Mary Li, division manager of community services for Multnomah County said 42 percent of people of color who are counted as homeless are families with children.

"People of color are overrepresented in the homeless population, which is why partnerships with diverse organizations, like the 30 churches we are working with, are so critical," she said. And that's why we are actively targeting funding dollars to culturally specific services."

Jean DeMaster, executive director of Human Solutions said that while the recession may officially be over, "It is not over for poor people.

"We are seeing an increase in homeless families, especially families who are hard hit by the recession and the fact that our families can't get living wage jobs."

Pastor W. G. Hardy said he thought of the 18,000 people displaced in the 1948 Vanport flood, when he decided to offer the church building for use by the day center.  

"The African American community in Portland became instantly homeless," he said.  Many Vanport residents lost their photos, treasures, everything they possessed that day. "Everything sacred to them was gone in a flash."

Hardy's parents told him the story of the flood, and how Portland churches and citizens rallied to help.

"So if I'm in a position to open doors for other Oregonians who are homeless, why shouldn't I do that?"

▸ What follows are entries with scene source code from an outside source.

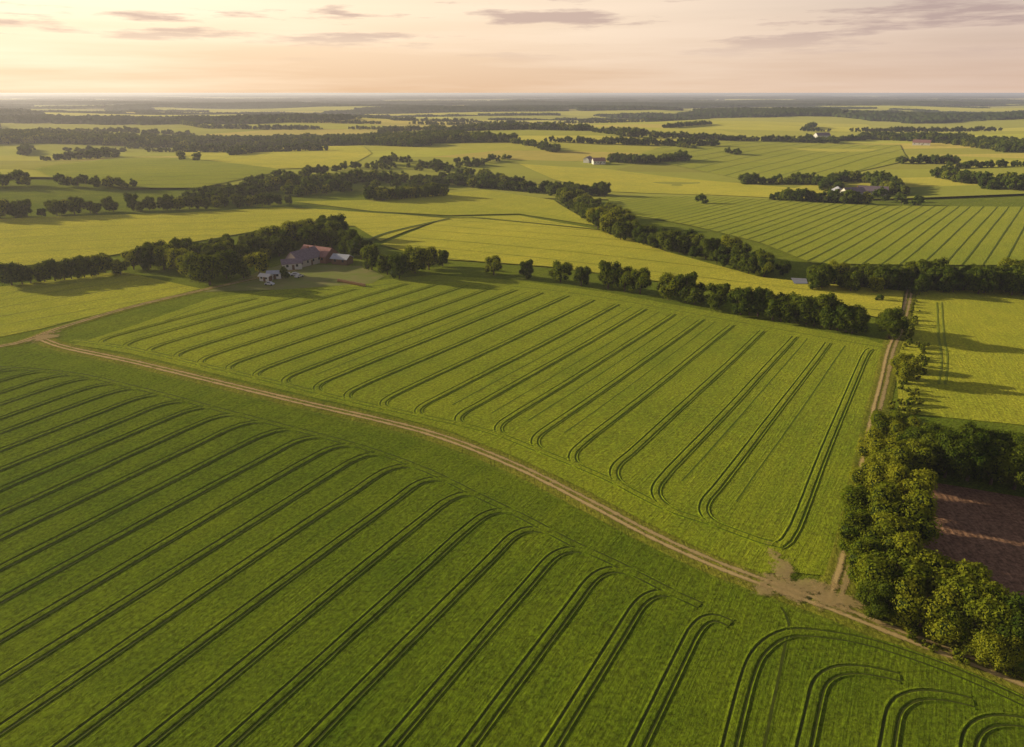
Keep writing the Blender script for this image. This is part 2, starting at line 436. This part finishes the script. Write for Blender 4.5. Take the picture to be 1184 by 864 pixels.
# ------------------------------------------------------------ trees
def ico():
    bm=bmesh.new(); bmesh.ops.create_icosphere(bm,subdivisions=2,radius=1); v=np.array([p.co[:] for p in bm.verts]); f=[[q.index for q in fc.verts] for fc in bm.faces]; bm.free(); return v,f
IV,IF=ico()
def tree_mesh(name,seed,Ht,R,nleaf,ls,leafm,base=.12,nl=22,cores=True):
    r=np.random.default_rng(seed); V=[];Fs=[];Ms=[]
    def cyl(p0,p1,r0,r1,n=6):
        p0=np.array(p0,float);p1=np.array(p1,float);d=p1-p0;d/=np.linalg.norm(d); a=np.cross(d,[.3,.9,.1]);a/=np.linalg.norm(a);b=np.cross(d,a); o=len(V)
        for p,rr in ((p0,r0),(p1,r1)):
            for i in range(n):
                t=i/n*6.283; V.append(tuple(p+rr*(a*math.cos(t)+b*math.sin(t))))
        for i in range(n): Fs.append((o+i,o+(i+1)%n,o+n+(i+1)%n,o+n+i)); Ms.append(1)
    cz=Ht*(base+(1-base)*.5); hz=Ht*(1-base)*.5
    cyl((0,0,-.3),(0,0,Ht*.35),.035*Ht,.026*Ht); cyl((0,0,Ht*.35),(.1,.1,Ht*.8),.026*Ht,.008*Ht)
    lobes=[]; sq=r.uniform(.8,1.2); 
    for i in range(nl):
        t=r.uniform(0,6.283); u=r.uniform(-1,1); q=math.sqrt(1-u*u)**.8; rad=r.uniform(.42,.92)
        c=np.array([R*rad*q*math.cos(t)*sq,R*rad*q*math.sin(t)/sq,cz+hz*min(.84,rad)*u])
        lobes.append((c,R*r.uniform(.22,.44)))
    for c,l in lobes[:8]: cyl((0,0,Ht*r.uniform(.2,.45)),c,.014*Ht,.004*Ht,4)
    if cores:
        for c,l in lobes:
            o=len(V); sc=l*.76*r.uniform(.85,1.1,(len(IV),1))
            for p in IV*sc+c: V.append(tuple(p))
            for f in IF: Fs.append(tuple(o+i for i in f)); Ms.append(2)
    w=np.array([l*l for _,l in lobes]); w/=w.sum()
    idx=r.choice(len(lobes),nleaf,p=w); C=np.array([c for c,_ in lobes])[idx]; Lr=np.array([l for _,l in lobes])[idx]
    d=r.normal(size=(nleaf,3)); d[:,2]+=.25; d/=np.linalg.norm(d,axis=1)[:,None]
    pts=C+d*(Lr*r.uniform(.76,1.18,nleaf))[:,None]; pts[:,2]=np.maximum(pts[:,2],.25)
    n=d+r.normal(size=(nleaf,3))*.4; n/=np.linalg.norm(n,axis=1)[:,None]
    a=np.cross(n,r.normal(size=(nleaf,3))); a/=np.linalg.norm(a,axis=1)[:,None]; b=np.cross(n,a)
    s=(ls*r.uniform(.6,1.4,nleaf))[:,None]
    q=np.stack([pts-a*s,pts-b*s*.6,pts+a*s,pts+b*s*.6],1).reshape(-1,3)
    o=len(V); V+=q.tolist(); Fs+=(np.arange(nleaf*4).reshape(-1,4)+o).tolist(); Ms+=[0]*nleaf
    me=bpy.data.meshes.new(name); me.from_pydata(V,[],Fs)
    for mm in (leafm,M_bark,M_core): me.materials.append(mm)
    me.polygons.foreach_set('material_index',Ms); me.update(); return me
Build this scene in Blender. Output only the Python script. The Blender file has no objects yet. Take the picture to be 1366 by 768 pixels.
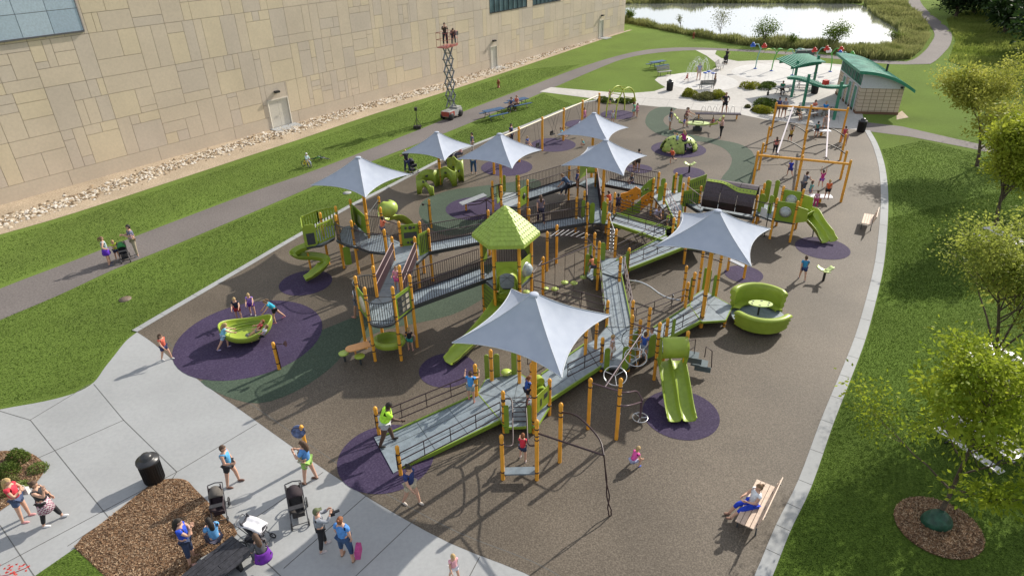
import bpy, bmesh, math, random
import numpy as np
from mathutils import Vector, Matrix
random.seed(7); rng = np.random.default_rng(7)
R = math.radians; PI = math.pi
scene = bpy.context.scene; C = scene.collection
# ---------------------------------------------------------------- camera
CAMH = 15.5; FPX = 874.03; PITCH = R(29.786); ROLL = R(-1.316)
_f = Vector((0, math.cos(PITCH), -math.sin(PITCH))); _r = Vector((1, 0, 0)); _u = _r.cross(_f)
RT = math.cos(ROLL)*_r + math.sin(ROLL)*_u; UP = -math.sin(ROLL)*_r + math.cos(ROLL)*_u; FW = _f
CAM = Vector((0, 0, CAMH))
def ray(x, y): return FW + RT*((x-683)/FPX) + UP*((384-y)/FPX)
def at(x, y, z=0.0):                      # the surveyed point of the place seen at photo position x, y at height z
    d = ray(x, y); t = (z-CAMH)/d.z; p = CAM + d*t; p.z = z; return p
def hz(g, x, y):                          # height over ground point g of what is seen at x, y
    d = ray(x, y); t = (g[0]*d.x+g[1]*d.y)/(d.x**2+d.y**2); return CAMH + t*d.z
cd = bpy.data.cameras.new('camera'); cam = bpy.data.objects.new('camera', cd); C.objects.link(cam)
cd.sensor_width = 36; cd.lens = FPX/1366*36; cd.clip_end = 2000
m = Matrix((( RT.x, UP.x, -FW.x, 0), (RT.y, UP.y, -FW.y, 0), (RT.z, UP.z, -FW.z, CAMH), (0, 0, 0, 1)))
cam.matrix_world = m; scene.camera = cam
# ---------------------------------------------------------------- light
w = bpy.data.worlds.new('World'); scene.world = w; w.use_nodes = True
SUN_AZ = 42.0; SUN_EL = 32.0              # azimuth from +x towards +y
nt = w.node_tree; bg = nt.nodes['Background']; sky = nt.nodes.new('ShaderNodeTexSky')
sky.sky_type = 'NISHITA'; sky.sun_disc = False; sky.sun_elevation = R(SUN_EL); sky.sun_rotation = R(90-SUN_AZ)
sky.air_density = 1.0; sky.dust_density = 2.0
tc = nt.nodes.new('ShaderNodeTexCoord'); mp = nt.nodes.new('ShaderNodeMapping'); mp.inputs['Scale'].default_value = (1, 1, 3)
ns = nt.nodes.new('ShaderNodeTexNoise'); ns.inputs['Scale'].default_value = 2.2; ns.inputs['Detail'].default_value = 6
cr = nt.nodes.new('ShaderNodeValToRGB'); cr.color_ramp.elements[0].position = .40; cr.color_ramp.elements[1].position = .60
mx = nt.nodes.new('ShaderNodeMixRGB'); mx.inputs[2].default_value = (9.0, 9.3, 9.8, 1)
L = nt.links.new
L(tc.outputs['Generated'], mp.inputs[0]); L(mp.outputs[0], ns.inputs['Vector']); L(ns.outputs[0], cr.inputs[0])
L(cr.outputs[0], mx.inputs[0]); L(sky.outputs[0], mx.inputs[1]); L(mx.outputs[0], bg.inputs[0]); bg.inputs[1].default_value = 0.088
sd = bpy.data.lights.new('sun', 'SUN'); sd.energy = 4.5; sd.angle = R(0.6); sd.color = (1, .93, .82)
so = bpy.data.objects.new('sun', sd); C.objects.link(so)
sv = Vector((math.cos(R(SUN_AZ))*math.cos(R(SUN_EL)), math.sin(R(SUN_AZ))*math.cos(R(SUN_EL)), math.sin(R(SUN_EL))))
so.rotation_euler = (-sv).to_track_quat('-Z', 'Y').to_euler()
scene.view_settings.view_transform = 'Standard'; scene.view_settings.look = 'None'
scene.view_settings.exposure = 0.34; scene.view_settings.gamma = 1
scene.render.engine = 'CYCLES'
# ---------------------------------------------------------------- materials
MATS = {}
def mat(name, col, rough=.6, metal=0, noise=.15, scale=8, bump=.0, col2=None, spec=.5, bscale=None, obj=True, detail=4, lo=.35, hi=.65, dist=.02):
    if name in MATS: return MATS[name]
    m = bpy.data.materials.new(name); m.use_nodes = True; nt = m.node_tree; b = nt.nodes['Principled BSDF']
    b.inputs['Roughness'].default_value = rough; b.inputs['Metallic'].default_value = metal
    b.inputs['Specular IOR Level'].default_value = spec
    L = nt.links.new; tc = nt.nodes.new('ShaderNodeTexCoord')
    n = nt.nodes.new('ShaderNodeTexNoise'); n.inputs['Scale'].default_value = scale; n.inputs['Detail'].default_value = detail
    L(tc.outputs['Object'], n.inputs['Vector'])
    r = nt.nodes.new('ShaderNodeValToRGB'); e = r.color_ramp.elements; e[0].position = lo; e[1].position = hi
    c1 = col2 if col2 else tuple(c*(1-noise) for c in col); c2 = col if col2 else tuple(min(1, c*(1+noise)) for c in col)
    e[0].color = (*c1, 1); e[1].color = (*c2, 1)
    L(n.outputs[0], r.inputs[0]); L(r.outputs[0], b.inputs['Base Color'])
    if bump:
        nb = nt.nodes.new('ShaderNodeTexNoise'); nb.inputs['Scale'].default_value = bscale or scale*3; nb.inputs['Detail'].default_value = 5
        L(tc.outputs['Object'], nb.inputs['Vector'])
        bp = nt.nodes.new('ShaderNodeBump'); bp.inputs['Strength'].default_value = bump; bp.inputs['Distance'].default_value = dist
        L(nb.outputs[0], bp.inputs['Height']); L(bp.outputs[0], b.inputs['Normal'])
    MATS[name] = m; return m
def mat3(name, stops, scales, rough=.85, bump=.4, bscale=60, dist=.02, fine=.25, blot=None, spec=.3, sheen=None):
    """mottled ground: a fine speckle times a broad blotch"""
    m = bpy.data.materials.new(name); m.use_nodes = True; nt = m.node_tree; b = nt.nodes['Principled BSDF']; L = nt.links.new
    b.inputs['Roughness'].default_value = rough; b.inputs['Specular IOR Level'].default_value = spec
    if sheen: b.inputs['Sheen Weight'].default_value = sheen[0]; b.inputs['Sheen Roughness'].default_value = .45; b.inputs['Sheen Tint'].default_value = (*sheen[1], 1)
    tc = nt.nodes.new('ShaderNodeTexCoord')
    n1 = nt.nodes.new('ShaderNodeTexNoise'); n1.inputs['Scale'].default_value = scales[0]; n1.inputs['Detail'].default_value = 5; n1.inputs['Roughness'].default_value = .7
    n2 = nt.nodes.new('ShaderNodeTexNoise'); n2.inputs['Scale'].default_value = scales[1]; n2.inputs['Detail'].default_value = 5
    for n in (n1, n2): L(tc.outputs['Object'], n.inputs['Vector'])
    r = nt.nodes.new('ShaderNodeValToRGB'); els = r.color_ramp.elements
    while len(els) < len(stops): els.new(.5)
    for e, (p, c) in zip(els, stops): e.position = p; e.color = (*c, 1)
    L(n1.outputs[0], r.inputs[0])
    r2 = nt.nodes.new('ShaderNodeValToRGB'); r2.color_ramp.elements[0].position = .3; r2.color_ramp.elements[1].position = .7
    a, c = blot or ((1-fine,)*3, (1+fine,)*3)
    r2.color_ramp.elements[0].color = (*a, 1); r2.color_ramp.elements[1].color = (*c, 1)
    L(n2.outputs[0], r2.inputs[0])
    mu = nt.nodes.new('ShaderNodeMixRGB'); mu.blend_type = 'MULTIPLY'; mu.inputs[0].default_value = 1
    L(r.outputs[0], mu.inputs[1]); L(r2.outputs[0], mu.inputs[2]); L(mu.outputs[0], b.inputs['Base Color'])
    nb = nt.nodes.new('ShaderNodeTexNoise'); nb.inputs['Scale'].default_value = bscale; nb.inputs['Detail'].default_value = 4
    L(tc.outputs['Object'], nb.inputs['Vector']); bp = nt.nodes.new('ShaderNodeBump'); bp.inputs['Strength'].default_value = bump; bp.inputs['Distance'].default_value = dist
    L(nb.outputs[0], bp.inputs['Height']); L(bp.outputs[0], b.inputs['Normal'])
    MATS[name] = m; return m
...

The Parkrose Winter Family Shelter opens today Nov. 1 at Parkrose Community United Church of Christ, 12505 NE Halsey St.  It will be open from 7 p.m. to 7 a.m. nightly between Nov. 1, and April 30, 2014.

The Parkrose shelter has space for 100 people at night, but just 70 during the day. Human Solutions also operates the 15-bed Daybreak Shelter Network.  Portland Homeless Family Solutions runs a 27-bed family shelter in Goose Hollow. The City of Portland will operate a shelter for 70 single women.

In the past, Human Solutions held a lottery to decide who could stay inside, and who had to leave. Opening the day shelter at Highland Christian Center  means from now on no families will have to be on the street during the day.  And if more family shelter beds are needed this winter, Highland has agreed to host a night shelter too.

"There is no person, no parent who wants to be homeless. And in a perfect world no-one would be," said Multnomah County Chair Marissa Madrigal at the day center launch.

"The need is huge and heartbreaking, but the effort to meet the need is inspiring."

Even affordable housing often is priced too high for people under 40 percent of the average family income, DeMaster points out.

A new 67-unit affordable housing complex on NE 102nd and Glisan, created with state, city and county funds, will house families earning from 40-60 percent of median income. But with rents priced from $400 to $700, it is beyond the reach of people on welfare or those in low-waged or part-time work.

This is a problem that can only be solved on a national level, DeMaster says. "We need housing that's affordable to people at very low income levels."

Li urged the public to join in the effort to help homeless families by donating bedding, food, books, toys, clothing and volunteer time.

"No one person can end homelessness but we can all contribute to this effort," she said.

"These are our children. These are our community's children. Please engage with us."

The support means a lot to Johnny and Emoni Hollingsworth. Johnny, 33, became a father at just 19 years old, after a childhood of insecurity. Today he is taking Emoni to register at high school. Then he begins his job search. With experience in a long list of laboring jobs, he says he'll take anything he is offered.

"Failure is not an option for me," he says. "I just want to make my child happy.

Emoni knows she has six weeks of catching up to do, but she is not daunted.

"I want to be a judge or an attorney when I get older," she says. "I like school."